Monday, July 16, 2012

How to read the Bible

There are, in my view, two erroneous perspectives on that collection of ancient literature that we have come to call "The Bible." The first, and perhaps most common, is that is is some kind of divinely authored encyclopedia. On this reading, the Bible comes straight from God as is therefore free from any scientific, historical, moral, or other errors.

Anyone who has actually read the Bible knows this is simply not true. The Bible contains every manner of human error. We know that not all of its stories are historical, that knowledge of science does not inform its pages, and that it frequently assumes a tribal and primitive morality that we cannot even begin to find inspiring.

This knowledge, unfortunately, leads some to reject the Bible as a horrid product. Such readers love to debunk and ridicule the Scriptures, pointing with glee to troubling or historically mistaken passages. They are correct that these passages exist, but they too beg the question on what the Bible is and how we should read it.

The problem is that both sets of readers assume that the Bible is either a divinely authored and error free text, or it is pure rubbish. This dilemma is, I suggest, a false one.

The way out of this false dilemma is to understand what the Bible actually is. The Bible is a fully human collection of texts. These texts were written, edited, collected, and canonized, copied and re-copied over centuries. They contain every human error one would expect from so broad and wide a collection of ancient literature.
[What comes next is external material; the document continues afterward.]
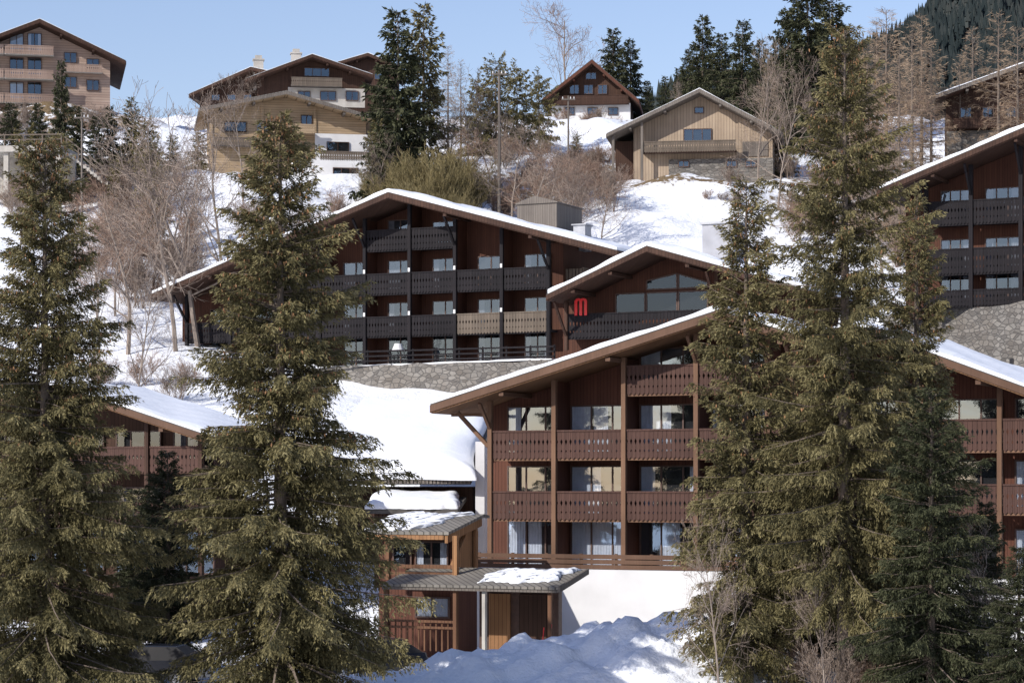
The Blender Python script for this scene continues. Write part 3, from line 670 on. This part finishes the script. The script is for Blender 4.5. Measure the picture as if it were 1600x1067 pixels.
# ------------------------------------------------------------------ vegetation
def quadmesh(name,V,tone,mats,midx=None):
    n=len(V); me=bpy.data.meshes.new(name); me.vertices.add(4*n); me.vertices.foreach_set('co',V.reshape(-1).astype(np.float32))
    me.loops.add(4*n); me.loops.foreach_set('vertex_index',np.arange(4*n,dtype=np.int32))
    me.polygons.add(n); me.polygons.foreach_set('loop_start',np.arange(0,4*n,4,dtype=np.int32))
    for x in mats: me.materials.append(M[x])
    if midx is not None: me.polygons.foreach_set('material_index',midx.astype(np.int32))
    me.update(calc_edges=True)
    a=me.attributes.new('tone','FLOAT','FACE'); a.data.foreach_set('value',np.clip(tone,0,1).astype(np.float32))
    return me
def nrm(a): return a/np.maximum(np.linalg.norm(a,axis=-1,keepdims=True),1e-6)
def tubes(segs,k=4):
    S=np.array(segs,float); p=S[:,0:3];q=S[:,3:6];r0=S[:,6];r1=S[:,7]
    d=nrm(q-p); ref=np.where(np.abs(d[:,2:3])>.9,np.array([[1.,0,0]]),np.array([[0,0,1.]]))
    a=nrm(np.cross(d,ref)); b=np.cross(d,a); out=[]
    for i in range(k):
        t0=2*math.pi*i/k;t1=2*math.pi*(i+1)/k
        A=a*math.cos(t0)+b*math.sin(t0);Bv=a*math.cos(t1)+b*math.sin(t1)
        out.append(np.stack([p+A*r0[:,None],p+Bv*r0[:,None],q+Bv*r1[:,None],q+A*r1[:,None]],1))
    return np.concatenate(out)
NC=0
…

It might help if we ceased to speak of "the Bible" and instead spoke of "the scriptures." This is, after all, a collection of widely different texts from very different authors, in different times.

Far from undermining the Bible however, such an understanding of what it is should enrich our appreciation of it. Were we to believe that God truly authored the texts, we would have to face troubling events, slaying the first born of Egypt, commanding genocide against the Amalekites, stoning twig gathers on the Sabbath, striking Onan dead for the withdrawal method, and so forth. Unless you are willing to look into the face of your firstborn son - and I know I'm not - and think that such a being could deserve God's wrath because of the decision of your nation's leaders, or that God could command that your child be killed just so his "chosen people" could have their promise land, then you simply cannot be a Biblical literalist.
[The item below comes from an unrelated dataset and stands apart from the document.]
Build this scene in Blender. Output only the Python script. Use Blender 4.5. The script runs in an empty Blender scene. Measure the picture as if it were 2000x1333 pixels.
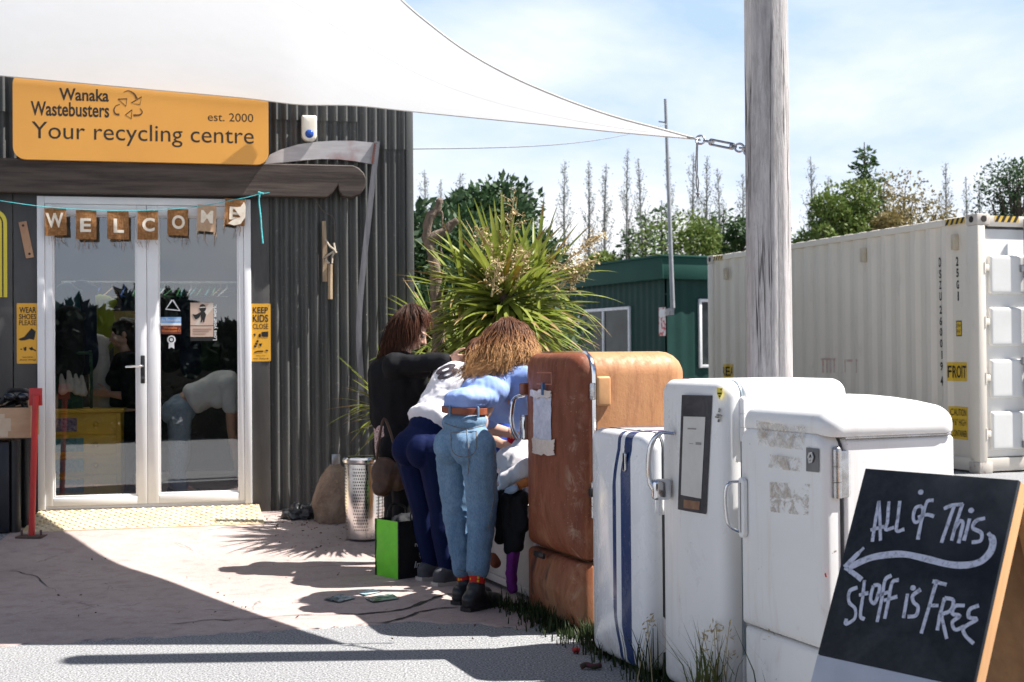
import bpy, bmesh, math, random
import numpy as np
from math import sin, cos, pi, radians
from mathutils import Vector, Matrix, noise
from mathutils.bvhtree import BVHTree

SC = bpy.context.scene
COL = SC.collection
# ------------------------------------------------------------------ camera
CAMH = 1.3
FPX = 2500.0                       # focal length in pixels of a 2000 px wide picture
PITCH = math.atan(28.5 / FPX)
ROLL = -0.008
CR = Matrix.Rotation(pi / 2 + PITCH, 3, 'X') @ Matrix.Rotation(ROLL, 3, 'Z')
CAM = Vector((0, 0, CAMH))
cd = bpy.data.cameras.new('camera')
cam = bpy.data.objects.new('camera', cd)
COL.objects.link(cam)
cam.matrix_world = Matrix.Translation(CAM) @ CR.to_4x4()
cd.sensor_width = 36.0
cd.lens = 36.0 * FPX / 2000.0
cd.clip_start = 0.05
cd.clip_end = 2000
cd.dof.use_dof = True
cd.dof.focus_distance = 5.4
cd.dof.aperture_fstop = 6.3
SC.camera = cam
# ------------------------------------------------------------------ sun, sky, exposure
SUN_EL = radians(55)
SUN_AZ = 0.03                      # sun stands to the right (+X), a touch behind (+Y)
sdir = Vector((1, SUN_AZ, 0)).normalized() * cos(SUN_EL) + Vector((0, 0, sin(SUN_EL)))
sl = bpy.data.lights.new('sun', 'SUN')
sl.energy = 5.0
sl.angle = radians(0.5)
sl.color = (1.0, 0.965, 0.92)
so = bpy.data.objects.new('sun', sl)
COL.objects.link(so)
so.rotation_euler = sdir.to_track_quat('Z', 'Y').to_euler()
so.location = (20, 5, 30)
W = bpy.data.worlds.new('World')
SC.world = W
W.use_nodes = True
wn, wl_ = W.node_tree.nodes, W.node_tree.links
bg = wn['Background']
sky = wn.new('ShaderNodeTexSky')
sky.sky_type = 'NISHITA'
sky.sun_disc = False
sky.sun_elevation = SUN_EL
sky.sun_rotation = math.atan2(sdir.x, sdir.y)
sky.air_density = 0.7
sky.dust_density = 0.3
sky.ozone_density = 2.0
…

Seen as an ancient human product, on the other hand, we can appreciate the gradual transformation of Yahweh, a tribal war god, into the one universal God of mercy, justice and Compassion. For make no mistake, taken as a literary work, we can follow the Biblical Character of God from his origins as a fiery, vengeful deity who plays favorites (just read the book Judges or 1 and 2 Samuel) to the loving Father in Heaven who teaches Jonah the value of mercy. That transformation is a splendid and inspiring one. There were lot's of little war lord tribal gods, I can think of no other that transformed in to a loving God of universal justice.

Casting our gaze downward from Heaven to the Earth, we find that the Bible is a story of conflict. On the one hand stand the Kings of Israel and Judah. Again and again these Kings, and the elites who serve them, attempt to lord it over the "regular folks," to take their lands, their spouses, even their very lives; to become little dictators in the promised land. But again and again the prophets speak out to condemn them. Pleading for justice, making the case for the widow, the orphan, the resident alien, the poor, and the downtrodden, the prophets consistently equate God with justice and fair play, and religion with treating others, particularly the weak and marginalized, with respect, compassion, and concern.Whether it is the prophet Nathan damning King David for the murder of Uriah the Hittite (not to mention adultery with Uriah's wife!), Elijah defending the commoner Naboath against King Ahab's seizure of the former's vineyard, or Amos crying out to let "justice flow like water," there is simply nothing like the passion of the prophets for justice, equality, and fair play in all of ancient religious literature.

So read the Bible as a flawed, sometimes horrible, human creation. That is, after all, what it is. But in that realization the very power of "the good book" can hit home. A ethic of "the chosen people" turned into a universal ethic of compassion and justice for all people; a petty and jealous tribal god transformed into a loving creator wishing for all to receive justice, mercy, and blessings.

That is something truly inspiration, truly spiritual, and truly astounding, and - just perhaps - truly divine.